In any case. Good luck with your search.

DWRZ
May 13th, 2009, 12:31 PM
They do have it. I setup a client with it. You just have to call them for it. They don't put it on the front page.

In any case. Good luck with your search.


My bad. I'll check them out. Layered tech looks good too!

ukripper
May 13th, 2009, 01:21 PM
What is the difference between normal and dedicated web host, just wondering..?

JohnFH
May 13th, 2009, 01:32 PM
What is the difference between normal and dedicated web host, just wondering..?

Hosting your site on a dedicated web server means you don't share that server with any other site. That leaves you with more control over the hardware and server administration.

Corelogik
May 13th, 2009, 01:34 PM
What is the difference between normal and dedicated web host, just wondering..?

Basically with shared hosting you share the machine with other companies/entities. You each have a directory that's all yours but the system resources, CPU, HDD etc, are shared. Normally you share an IP range as well.

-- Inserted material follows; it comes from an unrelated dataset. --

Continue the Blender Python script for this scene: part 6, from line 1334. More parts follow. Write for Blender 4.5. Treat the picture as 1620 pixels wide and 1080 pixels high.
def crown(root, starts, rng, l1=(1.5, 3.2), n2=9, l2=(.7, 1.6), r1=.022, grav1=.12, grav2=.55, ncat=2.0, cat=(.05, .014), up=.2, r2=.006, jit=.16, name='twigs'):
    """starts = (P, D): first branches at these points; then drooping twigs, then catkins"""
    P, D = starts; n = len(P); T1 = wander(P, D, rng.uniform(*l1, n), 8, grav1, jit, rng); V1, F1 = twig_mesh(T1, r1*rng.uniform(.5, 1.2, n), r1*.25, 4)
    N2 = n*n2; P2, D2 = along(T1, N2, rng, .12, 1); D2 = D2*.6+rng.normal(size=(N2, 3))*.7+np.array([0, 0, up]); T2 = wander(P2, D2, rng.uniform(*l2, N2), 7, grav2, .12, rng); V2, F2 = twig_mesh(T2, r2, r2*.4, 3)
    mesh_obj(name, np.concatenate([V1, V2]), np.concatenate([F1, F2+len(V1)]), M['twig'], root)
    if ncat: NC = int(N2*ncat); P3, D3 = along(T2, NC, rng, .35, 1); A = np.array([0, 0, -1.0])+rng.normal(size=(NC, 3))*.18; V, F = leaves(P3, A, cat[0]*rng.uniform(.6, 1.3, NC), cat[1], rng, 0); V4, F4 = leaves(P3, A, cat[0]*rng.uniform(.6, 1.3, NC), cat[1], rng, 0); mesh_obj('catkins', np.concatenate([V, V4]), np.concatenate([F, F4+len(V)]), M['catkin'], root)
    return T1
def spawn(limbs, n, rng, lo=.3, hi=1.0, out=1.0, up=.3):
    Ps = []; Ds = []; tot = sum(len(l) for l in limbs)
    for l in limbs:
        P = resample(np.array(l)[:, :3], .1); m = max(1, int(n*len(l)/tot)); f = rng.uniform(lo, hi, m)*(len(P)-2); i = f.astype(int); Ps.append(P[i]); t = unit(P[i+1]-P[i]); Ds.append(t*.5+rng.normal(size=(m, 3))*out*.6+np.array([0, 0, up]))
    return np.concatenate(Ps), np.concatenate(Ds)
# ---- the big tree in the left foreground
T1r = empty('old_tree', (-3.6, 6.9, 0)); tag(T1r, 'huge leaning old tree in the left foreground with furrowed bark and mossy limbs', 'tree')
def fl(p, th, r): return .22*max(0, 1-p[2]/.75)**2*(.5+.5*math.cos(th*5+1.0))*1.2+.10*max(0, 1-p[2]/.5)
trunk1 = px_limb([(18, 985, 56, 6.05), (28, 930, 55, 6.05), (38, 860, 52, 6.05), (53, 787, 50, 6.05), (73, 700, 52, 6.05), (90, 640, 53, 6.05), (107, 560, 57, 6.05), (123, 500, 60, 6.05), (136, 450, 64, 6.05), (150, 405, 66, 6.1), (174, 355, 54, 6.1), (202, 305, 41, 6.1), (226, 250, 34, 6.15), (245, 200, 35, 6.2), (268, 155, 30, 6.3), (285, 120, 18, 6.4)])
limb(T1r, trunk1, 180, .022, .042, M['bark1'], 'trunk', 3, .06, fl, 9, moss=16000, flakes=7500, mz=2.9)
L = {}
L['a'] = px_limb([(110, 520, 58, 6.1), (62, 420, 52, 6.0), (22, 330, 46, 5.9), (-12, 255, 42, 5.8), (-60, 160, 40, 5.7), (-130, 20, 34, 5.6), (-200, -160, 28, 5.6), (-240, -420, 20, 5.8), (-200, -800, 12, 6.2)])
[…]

Dedicated hosting typically costs more because your paying for use of the whole machine by yourself. The entire CPU, HDD etc is all yours and may or may not include a static IP address, depending on the package you pay for.

Shared hosting is sufficient for 90% of what a typical user will do. Companies and more specialized/dedicated content and content creators, prefer the additional resources and usually bandwidth of dedicated hosting.

ukripper
May 13th, 2009, 03:18 PM
Thanks guys for explanation of dedicated web hosting. i was thinking to host my website at home. But i think if i get good deal on dedicated services I may switch to them. i have to workout which is cheaper dedicated or home hosting.

DWRZ
May 13th, 2009, 05:58 PM
Yeah, I'm in a similar fix. I have hardware knowledge but otherwise no knowledge whatsoever about setting up, administering, and securing a webspace at home. That said, I do plan to look at the cost of a line and hardware, since in general I don't like to depend on others for services-- especially if they don't do their business well. The day when hosting from home becomes easy and accessible-- that will be when the internet revolution will really start. Yeah, right now we have blogs and social networking, shared hosting. At the end of the day, though, if someone doesn't like your stuff, it will go out. When you're on your own line and hardware is when you're really free.

JohnFH
May 13th, 2009, 06:19 PM
The day when hosting from home becomes easy and accessible-- that will be when the internet revolution will really start.

That day is already here. However the problem is not in setting up a home server, but in the speed of the internet connection. Unless you have a leased line at home (VERY unlikely) then your up connection speed becomes the bottleneck as it will be much slower than your download speed. Hosting your site at home will mean your site will be extremely slow especially when more than 2 people try to access it.

It's not really a better plan anyway (to say the least), since now you are dependent on your electricity company, your ISP, and your skills in adminstering a webserver as well as your availability to fix any problems immediately. I prefer to spend 30 a year and not have any of those disadvantages.

hessiess
May 13th, 2009, 06:44 PM
The day when hosting from home becomes easy and accessible.
It already is easy to do, the problem is the cost of the electricity and ADSL internet connections which provide a much faster download than upload speed, making the end user experience painfully slow. I run a Web server for toasting bits and peaces before uploading them to my shared hosting provider(mainly fixing XHTML errors) and a subversion server for data storage. In the latter case fast downloads are actually an advantage as it makes remote commits rilly fast, but remote checkouts can be slow.